Diante de todo o histórico e dos argumentos legais, a cobrança do DIFAL-ICMS no exercício financeiro de 2022, antes do cumprimento dos prazos de anterioridade anual e noventena da Lei Complementar 190/22, é, para muitos juristas, inconstitucional.

  • A violação ao princípio da anterioridade tributária é uma garantia fundamental do contribuinte, consagrada na Carta Magna de 1988.
  • Ela assegura a previsibilidade fiscal, impedindo que uma lei crie ou majore tributos de forma repentina, impactando severamente a estrutura financeira de cidadãos e empresas.
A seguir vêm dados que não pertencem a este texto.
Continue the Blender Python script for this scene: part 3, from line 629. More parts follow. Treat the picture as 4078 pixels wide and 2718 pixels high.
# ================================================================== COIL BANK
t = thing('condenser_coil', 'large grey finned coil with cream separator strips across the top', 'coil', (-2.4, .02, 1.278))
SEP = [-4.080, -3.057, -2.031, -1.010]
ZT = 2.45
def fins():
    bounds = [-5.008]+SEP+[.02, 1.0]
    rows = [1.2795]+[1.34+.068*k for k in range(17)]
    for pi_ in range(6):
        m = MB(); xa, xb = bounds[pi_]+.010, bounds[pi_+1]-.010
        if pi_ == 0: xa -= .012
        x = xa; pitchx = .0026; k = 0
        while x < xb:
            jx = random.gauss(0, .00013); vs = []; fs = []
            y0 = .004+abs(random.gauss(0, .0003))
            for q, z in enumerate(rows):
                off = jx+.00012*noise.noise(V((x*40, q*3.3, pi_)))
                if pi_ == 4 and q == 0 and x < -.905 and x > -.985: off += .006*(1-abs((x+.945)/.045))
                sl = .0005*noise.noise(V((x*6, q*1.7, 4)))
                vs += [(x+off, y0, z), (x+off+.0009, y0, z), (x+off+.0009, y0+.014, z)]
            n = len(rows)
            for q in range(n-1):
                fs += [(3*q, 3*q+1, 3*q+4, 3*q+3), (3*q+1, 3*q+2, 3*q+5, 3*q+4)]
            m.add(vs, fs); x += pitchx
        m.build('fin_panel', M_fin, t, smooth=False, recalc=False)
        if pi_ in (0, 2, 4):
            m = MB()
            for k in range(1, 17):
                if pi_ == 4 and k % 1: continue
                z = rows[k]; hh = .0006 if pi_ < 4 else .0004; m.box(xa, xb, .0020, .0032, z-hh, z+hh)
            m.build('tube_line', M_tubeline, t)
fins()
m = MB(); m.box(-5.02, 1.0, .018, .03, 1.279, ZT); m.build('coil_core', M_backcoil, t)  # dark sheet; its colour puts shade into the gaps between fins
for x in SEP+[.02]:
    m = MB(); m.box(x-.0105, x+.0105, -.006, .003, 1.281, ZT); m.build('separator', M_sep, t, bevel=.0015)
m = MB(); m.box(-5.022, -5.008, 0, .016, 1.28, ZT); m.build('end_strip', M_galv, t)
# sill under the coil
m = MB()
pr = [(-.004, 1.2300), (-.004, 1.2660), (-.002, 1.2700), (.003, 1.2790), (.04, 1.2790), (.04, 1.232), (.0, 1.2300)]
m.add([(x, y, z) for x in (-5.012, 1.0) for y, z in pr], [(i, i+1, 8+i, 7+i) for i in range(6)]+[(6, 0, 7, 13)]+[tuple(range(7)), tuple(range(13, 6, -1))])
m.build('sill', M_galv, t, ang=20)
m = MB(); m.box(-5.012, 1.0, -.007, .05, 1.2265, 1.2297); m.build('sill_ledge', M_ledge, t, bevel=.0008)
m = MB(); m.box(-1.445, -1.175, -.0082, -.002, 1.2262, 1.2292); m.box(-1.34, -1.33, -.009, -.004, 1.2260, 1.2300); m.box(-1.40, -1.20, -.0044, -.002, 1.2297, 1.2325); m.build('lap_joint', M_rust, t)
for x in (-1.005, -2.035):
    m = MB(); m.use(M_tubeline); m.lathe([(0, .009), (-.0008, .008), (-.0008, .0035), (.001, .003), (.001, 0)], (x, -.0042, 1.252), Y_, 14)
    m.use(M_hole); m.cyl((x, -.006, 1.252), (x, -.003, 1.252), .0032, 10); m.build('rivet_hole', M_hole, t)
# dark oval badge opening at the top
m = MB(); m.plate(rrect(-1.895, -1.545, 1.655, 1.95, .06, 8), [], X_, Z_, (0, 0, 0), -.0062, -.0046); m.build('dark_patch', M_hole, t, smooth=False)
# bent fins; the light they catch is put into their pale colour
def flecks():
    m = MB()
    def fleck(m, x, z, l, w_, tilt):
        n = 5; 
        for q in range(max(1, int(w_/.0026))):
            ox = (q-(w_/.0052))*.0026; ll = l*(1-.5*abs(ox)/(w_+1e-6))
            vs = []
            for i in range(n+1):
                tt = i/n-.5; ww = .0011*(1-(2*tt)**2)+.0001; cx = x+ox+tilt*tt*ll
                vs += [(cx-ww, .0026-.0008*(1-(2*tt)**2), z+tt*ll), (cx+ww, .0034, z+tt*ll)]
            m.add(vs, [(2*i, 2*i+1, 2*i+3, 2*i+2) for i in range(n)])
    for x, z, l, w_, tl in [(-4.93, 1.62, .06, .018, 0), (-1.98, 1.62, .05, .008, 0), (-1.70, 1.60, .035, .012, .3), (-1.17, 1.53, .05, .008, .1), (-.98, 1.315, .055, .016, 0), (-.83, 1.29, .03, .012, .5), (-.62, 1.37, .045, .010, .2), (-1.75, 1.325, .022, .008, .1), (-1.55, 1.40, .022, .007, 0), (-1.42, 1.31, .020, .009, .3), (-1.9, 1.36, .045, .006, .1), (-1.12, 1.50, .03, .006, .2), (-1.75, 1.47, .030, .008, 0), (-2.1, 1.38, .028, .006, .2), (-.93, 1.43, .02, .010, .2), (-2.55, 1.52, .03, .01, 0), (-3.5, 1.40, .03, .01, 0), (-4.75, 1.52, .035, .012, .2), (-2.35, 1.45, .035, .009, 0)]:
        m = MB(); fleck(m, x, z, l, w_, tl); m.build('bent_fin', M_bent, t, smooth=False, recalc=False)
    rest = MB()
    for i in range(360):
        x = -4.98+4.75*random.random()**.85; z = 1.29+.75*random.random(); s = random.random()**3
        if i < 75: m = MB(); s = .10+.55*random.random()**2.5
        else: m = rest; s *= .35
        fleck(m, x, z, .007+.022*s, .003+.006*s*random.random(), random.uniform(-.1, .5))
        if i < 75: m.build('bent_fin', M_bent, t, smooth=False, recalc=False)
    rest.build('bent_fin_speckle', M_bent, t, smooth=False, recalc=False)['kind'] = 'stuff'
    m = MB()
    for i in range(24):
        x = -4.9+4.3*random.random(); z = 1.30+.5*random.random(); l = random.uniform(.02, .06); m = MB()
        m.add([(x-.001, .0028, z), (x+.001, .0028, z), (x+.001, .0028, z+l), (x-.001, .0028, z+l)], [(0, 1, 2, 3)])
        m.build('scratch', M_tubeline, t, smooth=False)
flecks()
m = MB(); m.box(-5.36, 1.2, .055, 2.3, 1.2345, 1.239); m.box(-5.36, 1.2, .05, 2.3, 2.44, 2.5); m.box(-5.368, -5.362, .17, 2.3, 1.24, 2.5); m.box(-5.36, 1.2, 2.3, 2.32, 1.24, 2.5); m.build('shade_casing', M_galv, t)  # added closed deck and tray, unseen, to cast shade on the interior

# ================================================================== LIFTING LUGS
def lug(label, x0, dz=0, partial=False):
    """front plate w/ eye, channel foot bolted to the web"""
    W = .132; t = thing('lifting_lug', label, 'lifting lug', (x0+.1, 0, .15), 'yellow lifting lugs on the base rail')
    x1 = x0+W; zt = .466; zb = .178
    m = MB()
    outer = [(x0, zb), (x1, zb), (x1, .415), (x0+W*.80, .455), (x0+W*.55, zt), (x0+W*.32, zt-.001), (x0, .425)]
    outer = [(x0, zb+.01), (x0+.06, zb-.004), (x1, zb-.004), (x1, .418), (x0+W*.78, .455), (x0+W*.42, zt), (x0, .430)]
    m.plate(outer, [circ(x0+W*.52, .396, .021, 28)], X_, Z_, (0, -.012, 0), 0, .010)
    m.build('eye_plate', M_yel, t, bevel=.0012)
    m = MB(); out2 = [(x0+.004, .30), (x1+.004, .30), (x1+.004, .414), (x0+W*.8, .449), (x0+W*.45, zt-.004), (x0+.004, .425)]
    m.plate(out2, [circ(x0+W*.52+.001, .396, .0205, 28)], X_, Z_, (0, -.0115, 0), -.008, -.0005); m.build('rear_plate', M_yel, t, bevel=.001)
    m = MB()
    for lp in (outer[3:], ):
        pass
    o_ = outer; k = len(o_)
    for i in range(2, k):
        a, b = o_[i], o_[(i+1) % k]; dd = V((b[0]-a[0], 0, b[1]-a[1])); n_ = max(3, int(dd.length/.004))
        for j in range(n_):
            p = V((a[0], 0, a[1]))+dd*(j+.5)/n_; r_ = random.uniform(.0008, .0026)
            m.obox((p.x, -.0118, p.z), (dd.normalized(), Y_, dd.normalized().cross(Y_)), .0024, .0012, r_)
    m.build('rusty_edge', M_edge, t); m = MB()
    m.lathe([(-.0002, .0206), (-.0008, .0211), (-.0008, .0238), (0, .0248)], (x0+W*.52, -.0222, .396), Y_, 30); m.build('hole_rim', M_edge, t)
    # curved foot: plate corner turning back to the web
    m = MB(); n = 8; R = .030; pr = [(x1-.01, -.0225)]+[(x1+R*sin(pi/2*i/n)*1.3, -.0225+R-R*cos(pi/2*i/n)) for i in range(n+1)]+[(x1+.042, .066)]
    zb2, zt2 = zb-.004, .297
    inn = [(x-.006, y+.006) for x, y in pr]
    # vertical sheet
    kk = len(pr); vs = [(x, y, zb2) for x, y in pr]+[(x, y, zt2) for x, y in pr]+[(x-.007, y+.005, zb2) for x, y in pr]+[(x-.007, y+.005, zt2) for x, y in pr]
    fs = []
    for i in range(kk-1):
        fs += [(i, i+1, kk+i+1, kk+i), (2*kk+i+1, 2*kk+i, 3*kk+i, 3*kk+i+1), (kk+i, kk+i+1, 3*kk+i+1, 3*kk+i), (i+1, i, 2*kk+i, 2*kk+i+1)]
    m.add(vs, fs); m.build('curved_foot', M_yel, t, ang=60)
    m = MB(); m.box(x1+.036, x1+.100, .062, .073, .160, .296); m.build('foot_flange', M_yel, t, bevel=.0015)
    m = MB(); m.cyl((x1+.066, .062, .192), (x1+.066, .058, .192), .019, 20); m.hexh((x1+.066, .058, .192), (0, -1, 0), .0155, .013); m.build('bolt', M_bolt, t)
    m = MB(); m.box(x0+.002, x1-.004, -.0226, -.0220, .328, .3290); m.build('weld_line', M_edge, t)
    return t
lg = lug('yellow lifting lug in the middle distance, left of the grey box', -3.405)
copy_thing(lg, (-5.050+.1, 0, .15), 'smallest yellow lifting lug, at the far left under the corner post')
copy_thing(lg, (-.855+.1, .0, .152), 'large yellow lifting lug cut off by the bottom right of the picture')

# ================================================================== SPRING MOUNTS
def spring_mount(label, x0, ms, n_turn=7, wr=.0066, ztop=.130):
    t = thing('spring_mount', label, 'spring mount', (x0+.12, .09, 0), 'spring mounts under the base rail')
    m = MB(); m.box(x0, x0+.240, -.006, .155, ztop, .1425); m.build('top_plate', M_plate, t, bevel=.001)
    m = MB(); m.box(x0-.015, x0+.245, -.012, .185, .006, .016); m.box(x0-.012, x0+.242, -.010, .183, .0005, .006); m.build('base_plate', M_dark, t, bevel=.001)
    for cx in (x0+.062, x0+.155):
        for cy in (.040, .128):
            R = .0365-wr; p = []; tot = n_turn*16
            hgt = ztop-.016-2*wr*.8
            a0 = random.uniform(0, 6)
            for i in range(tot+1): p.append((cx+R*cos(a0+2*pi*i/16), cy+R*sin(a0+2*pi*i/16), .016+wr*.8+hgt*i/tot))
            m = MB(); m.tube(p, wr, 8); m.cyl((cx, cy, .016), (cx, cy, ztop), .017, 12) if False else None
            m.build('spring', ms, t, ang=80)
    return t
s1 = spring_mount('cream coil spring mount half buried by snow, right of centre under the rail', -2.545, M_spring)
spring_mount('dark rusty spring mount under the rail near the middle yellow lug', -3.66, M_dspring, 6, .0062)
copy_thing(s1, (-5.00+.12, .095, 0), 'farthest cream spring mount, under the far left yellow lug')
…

  • Os Estados, mesmo diante das dificuldades financeiras, não podem exercer seu poder de império de forma coercitiva e ilegal sobre o patrimônio dos contribuintes.
  • Ignorar os princípios da anterioridade e da noventena significa desrespeitar cláusulas pétreas da Constituição Federal, abrindo precedentes perigosos e gerando um ambiente de insegurança jurídica que, como alertou Scaff, pode levar ao "caos" com bloqueios e execuções fiscais indevidas.

A discussão sobre o DIFAL-ICMS continua e exige atenção constante de contribuintes, contadores e advogados, pois as decisões judiciais e as interpretações da lei ainda estão em desenvolvimento.